* **MATERIAL**:
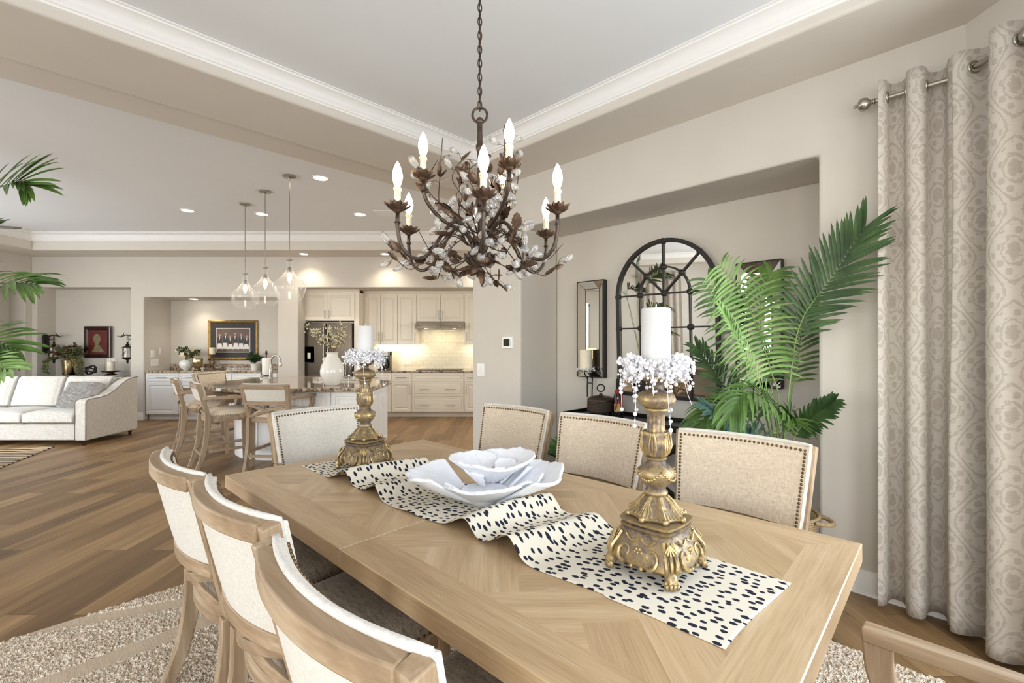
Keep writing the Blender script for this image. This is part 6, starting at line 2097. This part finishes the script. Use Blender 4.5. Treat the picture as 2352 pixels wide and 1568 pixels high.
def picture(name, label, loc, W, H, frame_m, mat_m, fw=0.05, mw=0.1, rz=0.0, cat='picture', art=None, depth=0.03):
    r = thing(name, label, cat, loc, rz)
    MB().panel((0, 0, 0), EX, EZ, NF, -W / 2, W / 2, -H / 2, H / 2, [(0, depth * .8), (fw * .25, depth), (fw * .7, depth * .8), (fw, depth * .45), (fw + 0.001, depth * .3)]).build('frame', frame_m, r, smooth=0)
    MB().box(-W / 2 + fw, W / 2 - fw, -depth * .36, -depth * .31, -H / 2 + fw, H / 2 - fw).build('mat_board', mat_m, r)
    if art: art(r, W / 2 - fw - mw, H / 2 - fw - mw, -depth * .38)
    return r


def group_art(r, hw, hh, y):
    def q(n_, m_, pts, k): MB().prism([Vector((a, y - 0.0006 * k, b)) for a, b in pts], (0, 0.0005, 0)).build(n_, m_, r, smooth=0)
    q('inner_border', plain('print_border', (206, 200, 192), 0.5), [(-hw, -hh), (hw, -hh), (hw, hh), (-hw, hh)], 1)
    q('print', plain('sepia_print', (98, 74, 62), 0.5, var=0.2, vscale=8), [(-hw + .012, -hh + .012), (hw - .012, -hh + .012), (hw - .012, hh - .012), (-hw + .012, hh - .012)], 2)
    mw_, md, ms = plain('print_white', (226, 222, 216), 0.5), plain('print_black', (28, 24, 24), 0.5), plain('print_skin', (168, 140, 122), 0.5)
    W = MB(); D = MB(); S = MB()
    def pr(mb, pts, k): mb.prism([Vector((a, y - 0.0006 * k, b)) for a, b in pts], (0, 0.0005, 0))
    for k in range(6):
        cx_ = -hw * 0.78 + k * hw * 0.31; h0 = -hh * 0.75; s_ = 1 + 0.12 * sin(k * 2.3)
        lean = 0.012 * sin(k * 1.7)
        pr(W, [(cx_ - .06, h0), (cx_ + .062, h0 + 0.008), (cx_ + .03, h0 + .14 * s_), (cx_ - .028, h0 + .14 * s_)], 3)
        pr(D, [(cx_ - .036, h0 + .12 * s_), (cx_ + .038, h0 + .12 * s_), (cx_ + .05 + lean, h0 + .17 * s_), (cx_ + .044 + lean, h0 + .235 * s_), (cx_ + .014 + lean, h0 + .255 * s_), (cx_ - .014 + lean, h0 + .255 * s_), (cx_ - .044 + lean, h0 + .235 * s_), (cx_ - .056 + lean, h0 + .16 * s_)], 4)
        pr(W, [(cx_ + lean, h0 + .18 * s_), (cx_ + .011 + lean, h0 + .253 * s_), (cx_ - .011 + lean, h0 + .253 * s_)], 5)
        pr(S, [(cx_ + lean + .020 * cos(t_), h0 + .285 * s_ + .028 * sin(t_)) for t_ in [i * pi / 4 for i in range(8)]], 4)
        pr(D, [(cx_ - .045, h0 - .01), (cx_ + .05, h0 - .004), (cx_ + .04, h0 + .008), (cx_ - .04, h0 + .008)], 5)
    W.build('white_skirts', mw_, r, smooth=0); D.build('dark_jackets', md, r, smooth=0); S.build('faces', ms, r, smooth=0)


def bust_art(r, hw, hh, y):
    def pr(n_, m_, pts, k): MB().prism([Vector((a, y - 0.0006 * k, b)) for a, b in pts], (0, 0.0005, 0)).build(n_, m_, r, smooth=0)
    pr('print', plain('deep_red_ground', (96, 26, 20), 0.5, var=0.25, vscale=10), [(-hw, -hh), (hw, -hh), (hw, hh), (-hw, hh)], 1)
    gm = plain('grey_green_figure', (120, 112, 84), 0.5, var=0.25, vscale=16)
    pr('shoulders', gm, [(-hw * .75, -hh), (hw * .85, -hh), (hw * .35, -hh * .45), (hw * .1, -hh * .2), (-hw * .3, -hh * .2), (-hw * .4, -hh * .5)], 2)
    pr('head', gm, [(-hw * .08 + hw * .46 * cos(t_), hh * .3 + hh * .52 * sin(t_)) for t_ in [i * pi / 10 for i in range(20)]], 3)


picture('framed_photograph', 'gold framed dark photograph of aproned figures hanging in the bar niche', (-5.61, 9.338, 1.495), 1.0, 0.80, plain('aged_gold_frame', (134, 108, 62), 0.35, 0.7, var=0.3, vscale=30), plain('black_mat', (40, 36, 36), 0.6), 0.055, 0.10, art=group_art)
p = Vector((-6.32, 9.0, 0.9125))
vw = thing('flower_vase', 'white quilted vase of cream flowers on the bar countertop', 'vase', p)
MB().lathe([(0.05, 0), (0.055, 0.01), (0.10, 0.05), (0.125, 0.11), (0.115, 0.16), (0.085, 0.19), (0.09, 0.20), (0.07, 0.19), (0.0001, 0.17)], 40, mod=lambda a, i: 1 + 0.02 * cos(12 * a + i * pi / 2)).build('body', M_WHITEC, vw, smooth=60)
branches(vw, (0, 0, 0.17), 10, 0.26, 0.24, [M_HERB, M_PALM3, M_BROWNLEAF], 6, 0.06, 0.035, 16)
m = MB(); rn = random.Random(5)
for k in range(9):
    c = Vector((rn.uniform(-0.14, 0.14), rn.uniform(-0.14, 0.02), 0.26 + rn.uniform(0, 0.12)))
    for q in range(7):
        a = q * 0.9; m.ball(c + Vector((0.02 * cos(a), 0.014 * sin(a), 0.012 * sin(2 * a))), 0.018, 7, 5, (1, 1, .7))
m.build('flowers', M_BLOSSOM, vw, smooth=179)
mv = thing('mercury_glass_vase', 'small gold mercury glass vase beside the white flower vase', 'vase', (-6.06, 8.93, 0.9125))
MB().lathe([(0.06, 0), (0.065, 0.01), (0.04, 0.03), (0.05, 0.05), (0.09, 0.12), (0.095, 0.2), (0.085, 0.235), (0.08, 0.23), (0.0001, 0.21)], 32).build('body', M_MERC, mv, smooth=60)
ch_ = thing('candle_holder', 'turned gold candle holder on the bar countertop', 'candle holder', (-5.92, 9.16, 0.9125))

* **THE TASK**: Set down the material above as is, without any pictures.

* **TASK RESPONSE**:
Keep writing the Blender script for this image. This is part 6, starting at line 2097. This part finishes the script. Use Blender 4.5. Treat the picture as 2352 pixels wide and 1568 pixels high.
def picture(name, label, loc, W, H, frame_m, mat_m, fw=0.05, mw=0.1, rz=0.0, cat='picture', art=None, depth=0.03):
    r = thing(name, label, cat, loc, rz)
    MB().panel((0, 0, 0), EX, EZ, NF, -W / 2, W / 2, -H / 2, H / 2, [(0, depth * .8), (fw * .25, depth), (fw * .7, depth * .8), (fw, depth * .45), (fw + 0.001, depth * .3)]).build('frame', frame_m, r, smooth=0)
    MB().box(-W / 2 + fw, W / 2 - fw, -depth * .36, -depth * .31, -H / 2 + fw, H / 2 - fw).build('mat_board', mat_m, r)
    if art: art(r, W / 2 - fw - mw, H / 2 - fw - mw, -depth * .38)
    return r


def group_art(r, hw, hh, y):
    def q(n_, m_, pts, k): MB().prism([Vector((a, y - 0.0006 * k, b)) for a, b in pts], (0, 0.0005, 0)).build(n_, m_, r, smooth=0)
    q('inner_border', plain('print_border', (206, 200, 192), 0.5), [(-hw, -hh), (hw, -hh), (hw, hh), (-hw, hh)], 1)
    q('print', plain('sepia_print', (98, 74, 62), 0.5, var=0.2, vscale=8), [(-hw + .012, -hh + .012), (hw - .012, -hh + .012), (hw - .012, hh - .012), (-hw + .012, hh - .012)], 2)
    mw_, md, ms = plain('print_white', (226, 222, 216), 0.5), plain('print_black', (28, 24, 24), 0.5), plain('print_skin', (168, 140, 122), 0.5)
    W = MB(); D = MB(); S = MB()
    def pr(mb, pts, k): mb.prism([Vector((a, y - 0.0006 * k, b)) for a, b in pts], (0, 0.0005, 0))
    for k in range(6):
        cx_ = -hw * 0.78 + k * hw * 0.31; h0 = -hh * 0.75; s_ = 1 + 0.12 * sin(k * 2.3)
        lean = 0.012 * sin(k * 1.7)
        pr(W, [(cx_ - .06, h0), (cx_ + .062, h0 + 0.008), (cx_ + .03, h0 + .14 * s_), (cx_ - .028, h0 + .14 * s_)], 3)
        pr(D, [(cx_ - .036, h0 + .12 * s_), (cx_ + .038, h0 + .12 * s_), (cx_ + .05 + lean, h0 + .17 * s_), (cx_ + .044 + lean, h0 + .235 * s_), (cx_ + .014 + lean, h0 + .255 * s_), (cx_ - .014 + lean, h0 + .255 * s_), (cx_ - .044 + lean, h0 + .235 * s_), (cx_ - .056 + lean, h0 + .16 * s_)], 4)
        pr(W, [(cx_ + lean, h0 + .18 * s_), (cx_ + .011 + lean, h0 + .253 * s_), (cx_ - .011 + lean, h0 + .253 * s_)], 5)
        pr(S, [(cx_ + lean + .020 * cos(t_), h0 + .285 * s_ + .028 * sin(t_)) for t_ in [i * pi / 4 for i in range(8)]], 4)
        pr(D, [(cx_ - .045, h0 - .01), (cx_ + .05, h0 - .004), (cx_ + .04, h0 + .008), (cx_ - .04, h0 + .008)], 5)
    W.build('white_skirts', mw_, r, smooth=0); D.build('dark_jackets', md, r, smooth=0); S.build('faces', ms, r, smooth=0)


def bust_art(r, hw, hh, y):
    def pr(n_, m_, pts, k): MB().prism([Vector((a, y - 0.0006 * k, b)) for a, b in pts], (0, 0.0005, 0)).build(n_, m_, r, smooth=0)
    pr('print', plain('deep_red_ground', (96, 26, 20), 0.5, var=0.25, vscale=10), [(-hw, -hh), (hw, -hh), (hw, hh), (-hw, hh)], 1)
    gm = plain('grey_green_figure', (120, 112, 84), 0.5, var=0.25, vscale=16)
    pr('shoulders', gm, [(-hw * .75, -hh), (hw * .85, -hh), (hw * .35, -hh * .45), (hw * .1, -hh * .2), (-hw * .3, -hh * .2), (-hw * .4, -hh * .5)], 2)
    pr('head', gm, [(-hw * .08 + hw * .46 * cos(t_), hh * .3 + hh * .52 * sin(t_)) for t_ in [i * pi / 10 for i in range(20)]], 3)


picture('framed_photograph', 'gold framed dark photograph of aproned figures hanging in the bar niche', (-5.61, 9.338, 1.495), 1.0, 0.80, plain('aged_gold_frame', (134, 108, 62), 0.35, 0.7, var=0.3, vscale=30), plain('black_mat', (40, 36, 36), 0.6), 0.055, 0.10, art=group_art)
p = Vector((-6.32, 9.0, 0.9125))
vw = thing('flower_vase', 'white quilted vase of cream flowers on the bar countertop', 'vase', p)
MB().lathe([(0.05, 0), (0.055, 0.01), (0.10, 0.05), (0.125, 0.11), (0.115, 0.16), (0.085, 0.19), (0.09, 0.20), (0.07, 0.19), (0.0001, 0.17)], 40, mod=lambda a, i: 1 + 0.02 * cos(12 * a + i * pi / 2)).build('body', M_WHITEC, vw, smooth=60)
branches(vw, (0, 0, 0.17), 10, 0.26, 0.24, [M_HERB, M_PALM3, M_BROWNLEAF], 6, 0.06, 0.035, 16)
m = MB(); rn = random.Random(5)
for k in range(9):
    c = Vector((rn.uniform(-0.14, 0.14), rn.uniform(-0.14, 0.02), 0.26 + rn.uniform(0, 0.12)))
    for q in range(7):
        a = q * 0.9; m.ball(c + Vector((0.02 * cos(a), 0.014 * sin(a), 0.012 * sin(2 * a))), 0.018, 7, 5, (1, 1, .7))
m.build('flowers', M_BLOSSOM, vw, smooth=179)
mv = thing('mercury_glass_vase', 'small gold mercury glass vase beside the white flower vase', 'vase', (-6.06, 8.93, 0.9125))
MB().lathe([(0.06, 0), (0.065, 0.01), (0.04, 0.03), (0.05, 0.05), (0.09, 0.12), (0.095, 0.2), (0.085, 0.235), (0.08, 0.23), (0.0001, 0.21)], 32).build('body', M_MERC, mv, smooth=60)
ch_ = thing('candle_holder', 'turned gold candle holder on the bar countertop', 'candle holder', (-5.92, 9.16, 0.9125))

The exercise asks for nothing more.